Images extraites de la vidéo sur YouTube du morceau DiSTANCE sur le troisième album CARROTS and STiCKS du groupe BiSH.

Dans presque tous les morceaux, la voix de Ayuni D, alias PEDRO lorsqu’elle est en solo, se fait remarquer par ses accents aigus et une façon de chanter un peu particulière qui ne plaira pas à tous, contrastant avec les voix du reste du groupe, beaucoup plus portantes. Je trouve que son chant apporte quelque chose d’interessant dans l’ensemble d’un morceau. Le sixième morceau I am me. ressemble également à un single, beaucoup plus posé comme morceau de pop rock dynamique avec des allures de rock indépendant. Dans cet album, il y a tout de même des morceaux que j’aime beaucoup moins comme NO SWEET, qui ressemble trop à ce qu’on peut attendre d’un groupe d’idoles classiques. Bien sûr, il y a des petits détails décalés comme le fait que l’on puisse entendre une des chanteuses, je pense AiNA, reprendre sa respiration à chaque paroles chantées. Disons qu’il y a quelques morceaux sans véritable personnalité, mais ils sont heureusement assez peu nombreux. J’ai toujours un faible pour les morceaux les plus puissants comme O・S ou FiNALLY où les paroles scandées façon rap de manière très rapide font leur effet. FiNALLY est un de mes morceaux préférés de l’album avec Yasashii PAIN (優しいPAiN), un morceau de rock indé assez différent du reste de l’album.
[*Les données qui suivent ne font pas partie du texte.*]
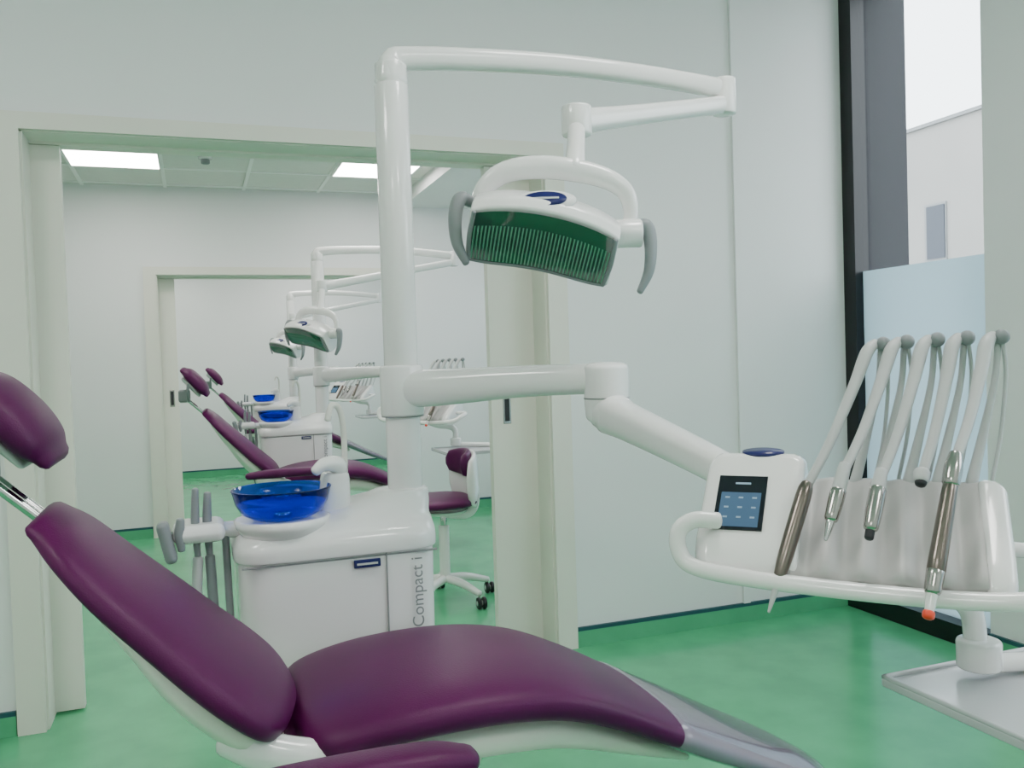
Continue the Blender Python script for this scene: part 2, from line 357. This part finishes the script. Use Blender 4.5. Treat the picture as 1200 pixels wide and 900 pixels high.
# ---------------------------------------------------------------- operating light
def light(off,lamp,jend,rz):
    global XF
    T=Matrix.Translation(off); XF=T
    r=root('operating_light',Vector((PX,PY,1.9))+Vector(off))
    cyl('pole_cap',(PX,PY,1.985),.041,.06,'white',r,bev=.05)
    J=(1.485,2.19,2.02)
    tube('long_arm',[(PX,PY,2.0),(PX+.006,PY,2.045),(PX+.04,PY-.003,2.062),(.75,2.255,2.072),(1.0,2.235,2.072),(1.25,2.21,2.055),(J[0],J[1],2.03)],[.041,.038,.031,.029,.028,.027,.027],'white',r,n=20,e=3,flat=1.0)
    cyl('arm_joint',(J[0],J[1],1.955),.034,.105,'white',r)
    j=Vector(jend)
    J0=Vector((J[0],J[1],1.985)); 
    tube('short_arm',[J0,J0.lerp(j,.3)+Vector((0,0,.0)),J0.lerp(j,.7),j],[.026,.025,.027,.032],'white',r,n=20,e=3)
    cyl('head_joint',(j.x,j.y,j.z-.035),.038,.075,'white',r)
    XF=T@Matrix.Translation(lamp)@Matrix.Rotation(rz,4,'Z')
    jl=(Matrix.Translation(lamp)@Matrix.Rotation(rz,4,'Z')).inverted()@j
    tube('drop_stem',[jl,(jl.x*.5+.04,jl.y*.5,jl.z*.5+.07),(.078,.0,.13)],[.024,.022,.026],'white',r)
    tube('yoke',[(-.150,.03,.035),(-.145,.02,.085),(-.095,.01,.128),(0,0,.138),(.12,0,.118),(.190,.0,.082),(.210,.0,.03),(.20,0,-.02)],[.018,.022,.026,.028,.026,.022,.018,.016],'white',r,n=20,flat=.8)
    base=XF.copy()
    XF=base@Matrix.Translation((0,0,-.012))@Matrix.Rotation(math.radians(13),4,'Y')
    def sc(x):
        q=abs(x)/.175; return -.75*x*x+.008, 1-.16*q**4, -.012*(1-q*q)
    secs=[]
    for i in range(13):
        x=-.175+.35*i/12; dz,s,f=sc(x)
        prof=[(-.112+f,.016),(-.100+f,.042),(-.06,.067),(0,.075),(.06,.055),(.088,.01),(.075,-.05),(.02,-.102),(-.006,-.102)]
        secs.append((x,[(y*s,z*s+dz) for y,z in prof]))
    xprof('housing',secs,'white',r,bev=.006)
    n1=24; V=[];F=[]
    def face(x,v,o):
        dz,s,f=sc(x)
        y=(-.112+f)*(1-v)-.006*v; z=.012*(1-v)-.102*v
        bul=.010*math.sin(math.pi*v)
        ny,nz=-.73,-.68
        return Vector((x,(y+ny*(bul+o))*s,(z+nz*(bul+o))*s+dz))
    for i in range(n1+1):
        for k in range(9): V.append(face(-.163+.326*i/n1,.03+.94*k/8,.004))
    for i in range(n1):
        for k in range(8):
            a=i*9+k; F.append((a,a+1,a+10,a+9))
    finish('reflector_glass',V,F,'green',r)
    V=[];F=[]
    nr=38
    for i in range(nr):
        x=-.158+.316*i/(nr-1)
        for k in range(9):
            v=.26+.68*k/8
            for dx,o in ((-.0019,.004),(-.0011,.0055),(.0011,.0055),(.0019,.004)): V.append(face(x+dx,v,o))
        b=i*36
        for k in range(8):
            for w in range(3):
                a=b+k*4+w; F.append((a,a+1,a+5,a+4))
    finish('reflector_ribs',V,F,'rib',r)
    tube('reflector_rim',[face(-.165,.02,.003),face(-.168,.5,.003),face(-.163,.98,.003)],.006,'grey',r,n=8)
    tube('reflector_rim',[face(.165,.02,.003),face(.168,.5,.003),face(.163,.98,.003)],.006,'grey',r,n=8)
    tube('reflector_lip',[face(-.165+.033*i,.99,.004) for i in range(11)],.004,'grey',r,n=8,k=2)
    XF=base@Matrix.Translation((0,-.112,.048))@Matrix.Rotation(math.radians(-32),4,'X')
    lathe('badge_plate',[(.001,0),(.095,0),(.098,.006),(.09,.012),(.001,.014)],(0,.012,0),'white',r,axis='y',sx=.75,sy=.30)
    lathe('badge',[(.001,0),(.05,0),(.05,.004),(.001,.005)],(0,.007,0),'blue',r,axis='y',sx=1,sy=.42)
    boxes('badge_text',[((-.032,.0055,-.002),(.032,.0065,.003))],'lgrey',r)
    XF=base
    tube('handle',[(-.172,.0,.06),(-.197,-.02,.066),(-.210,-.03,.02),(-.207,-.03,-.04),(-.187,-.035,-.088)],[.016,.02,.019,.016,.010],'grey',r,flat=.8)
    cyl('handle_hub',(.158,-.01,-.028),.034,.075,'white',r,axis='x')
    tube('handle',[(.222,-.01,-.008),(.245,-.015,-.015),(.252,-.02,-.06),(.245,-.025,-.12),(.222,-.03,-.168)],[.018,.021,.019,.016,.010],'grey',r,flat=.8)
    XF=Matrix.Identity(4)
    return r
light((0,0,0),(.80,1.94,1.580),(.925,2.005,1.85),math.radians(-20))
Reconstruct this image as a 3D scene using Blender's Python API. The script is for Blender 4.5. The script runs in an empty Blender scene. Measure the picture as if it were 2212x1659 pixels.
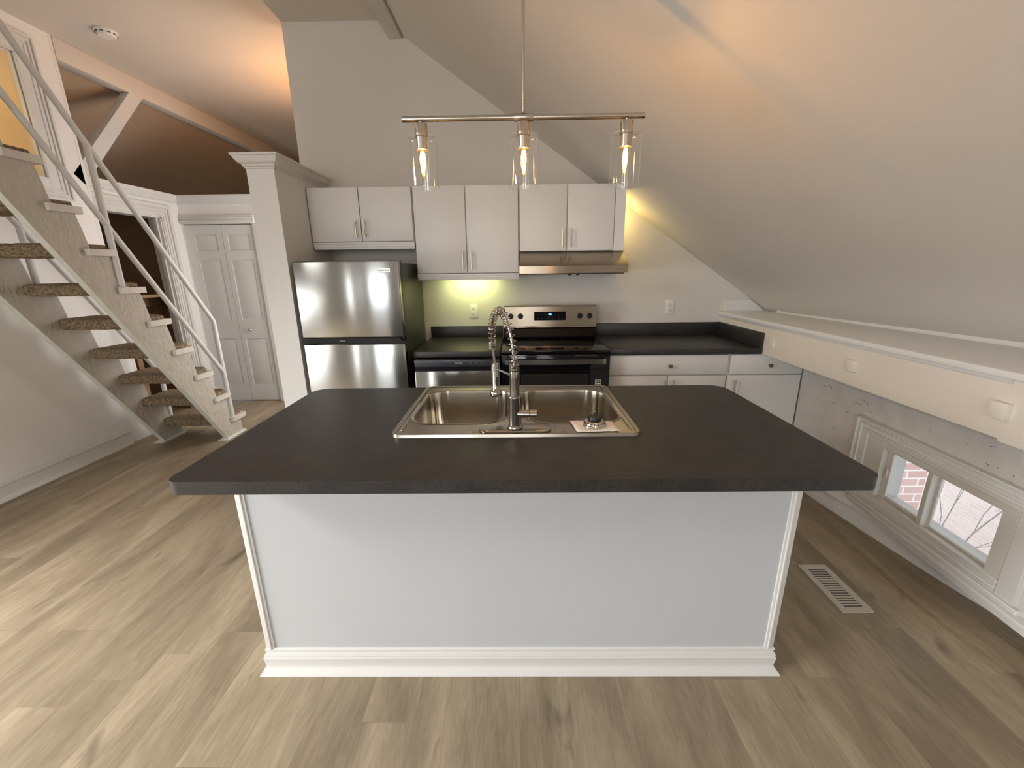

Toujours est-il que cet album est très consistant. J’avais un peu peur que certains morceaux soient mièvres ou kawaii (ce que je n’aime pas en musique, à part pour Kyary car le kawaii y est décalé), mais ce n’est pas le cas sur cet album. Il s’agit en fait d’un album résolument rock avec des passages puissants et désarçonnants et d’autres plus pop-rock. En fait, ce groupe brouille les pistes car on ne s’attend pas à ce qu’un groupe d’idoles, même alternatives, chantent ce style de musique de manière si convaincante et efficace. Tout doit être bien entendu très étudié par le producteur, mais au final, ce sont des morceaux qu’on a envie d’écouter en boucle.